Au Québec, les entreprises qui veulent offrir des prêts à court terme doivent détenir un permis de l’Office de la protection du consommateur (OPC). Mais, en plus des 168 compagnies québécoises qui s’affichent en toute légalité, d’autres joueurs jouent du coude, surtout sur Internet.
« L’OPC exerce sa surveillance sur ce secteur comme sur les autres domaines où un permis est requis par la loi et il initie des procédures pénales à l’encontre des prêteurs en infraction », affirme le porte-parole de l’OPC, Charles Tanguay.
Les prêts à court terme peuvent porter différents noms, mais ils ont en commun des frais et un taux d’intérêt élevés. Bien que l’étendue de leur utilisation au Québec soit difficile à quantifier, le vice-président de la firme de syndics de faillite Ginsberg Gingras, Pascal Gagnon, affirme que les cas de clients ayant eu recours à ce genre de prêts sont « récurrents ».
Un « cercle vicieux »
« Ce qu’on constate parfois dans les dossiers d’insolvabilité, c’est que ça devient un cercle vicieux. Quand la paye arrive et qu’il est temps que l’agence reprenne son prêt, plus les frais, l’argent n’est pas disponible. Donc, le prêt est reporté à la prochaine paye, avec des frais d’intérêt qui s’accumulent », explique-t-il.
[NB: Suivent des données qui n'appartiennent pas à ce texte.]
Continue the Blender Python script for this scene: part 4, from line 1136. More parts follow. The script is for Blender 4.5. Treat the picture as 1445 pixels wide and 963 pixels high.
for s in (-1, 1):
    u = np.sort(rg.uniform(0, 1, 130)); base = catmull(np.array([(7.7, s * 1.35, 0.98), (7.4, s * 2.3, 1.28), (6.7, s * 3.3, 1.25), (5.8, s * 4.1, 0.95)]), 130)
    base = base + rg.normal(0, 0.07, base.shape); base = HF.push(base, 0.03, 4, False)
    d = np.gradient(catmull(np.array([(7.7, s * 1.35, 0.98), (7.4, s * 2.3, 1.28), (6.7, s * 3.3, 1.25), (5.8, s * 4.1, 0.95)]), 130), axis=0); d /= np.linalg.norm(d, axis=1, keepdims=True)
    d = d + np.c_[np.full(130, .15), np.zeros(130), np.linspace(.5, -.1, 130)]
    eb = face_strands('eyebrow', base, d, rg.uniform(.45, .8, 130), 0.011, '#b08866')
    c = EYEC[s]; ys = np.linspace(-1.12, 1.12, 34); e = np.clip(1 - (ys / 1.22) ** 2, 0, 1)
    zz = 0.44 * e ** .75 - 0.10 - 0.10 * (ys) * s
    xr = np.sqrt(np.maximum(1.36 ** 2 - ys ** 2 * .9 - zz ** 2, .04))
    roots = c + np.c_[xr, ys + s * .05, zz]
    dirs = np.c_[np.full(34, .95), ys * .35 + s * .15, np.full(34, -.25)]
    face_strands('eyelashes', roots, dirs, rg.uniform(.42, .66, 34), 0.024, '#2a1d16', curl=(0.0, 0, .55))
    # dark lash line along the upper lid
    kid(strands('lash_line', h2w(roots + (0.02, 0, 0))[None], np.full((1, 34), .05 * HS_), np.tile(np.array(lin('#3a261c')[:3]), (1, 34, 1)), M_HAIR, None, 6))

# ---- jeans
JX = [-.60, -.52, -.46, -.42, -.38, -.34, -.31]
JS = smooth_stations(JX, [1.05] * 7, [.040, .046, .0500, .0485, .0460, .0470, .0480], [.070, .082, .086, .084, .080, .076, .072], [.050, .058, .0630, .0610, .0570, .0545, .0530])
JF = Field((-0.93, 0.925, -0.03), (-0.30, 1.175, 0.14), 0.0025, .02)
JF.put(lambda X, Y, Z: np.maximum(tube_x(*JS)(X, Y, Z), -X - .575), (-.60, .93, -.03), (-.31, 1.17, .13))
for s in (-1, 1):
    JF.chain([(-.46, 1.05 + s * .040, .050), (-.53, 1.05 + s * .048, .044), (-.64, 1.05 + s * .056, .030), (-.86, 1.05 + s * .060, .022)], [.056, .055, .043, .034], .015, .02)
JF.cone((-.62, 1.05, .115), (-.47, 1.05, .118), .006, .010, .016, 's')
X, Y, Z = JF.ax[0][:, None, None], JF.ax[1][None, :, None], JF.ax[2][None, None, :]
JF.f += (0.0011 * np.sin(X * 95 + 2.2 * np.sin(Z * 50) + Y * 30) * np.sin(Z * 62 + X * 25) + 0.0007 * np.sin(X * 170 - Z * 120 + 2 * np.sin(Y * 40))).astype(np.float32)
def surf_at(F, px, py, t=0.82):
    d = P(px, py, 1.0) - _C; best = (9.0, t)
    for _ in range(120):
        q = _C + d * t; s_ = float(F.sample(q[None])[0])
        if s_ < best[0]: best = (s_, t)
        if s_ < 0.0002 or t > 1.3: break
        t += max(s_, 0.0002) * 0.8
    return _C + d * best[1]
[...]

Les clients qui traînent des prêts à court terme ne sont pas majoritaires, dit-il. Mais, dans les pires cas, certains peuvent contracter jusqu’à cinq prêts sur salaire en même temps. « Ça devient quasiment impossible à gérer. »
« Pourquoi les gens utilisent ce type de crédit-là ? C’est parce qu’ils ont frappé un mur chez les institutions financières régulières », observe Éric Lebel, associé en redressement et insolvabilité chez Raymond Chabot Grant Thornton.
«En désespoir de cause»
Cet expert assure que la plupart des clients qu’il rencontre ont avant tout des dettes liées à des cartes ou des marges de crédit, mais que certains se tournent effectivement vers les prêts à court terme « en désespoir de cause ».
« Il y aura toujours une proportion de la population qui sera mal prise et des prêteurs qui vont accepter de prêter à ces gens-là, mais à des taux très élevés, parce qu’ils sont à risque », résume celui qui voit au quotidien les multiples visages de l’endettement.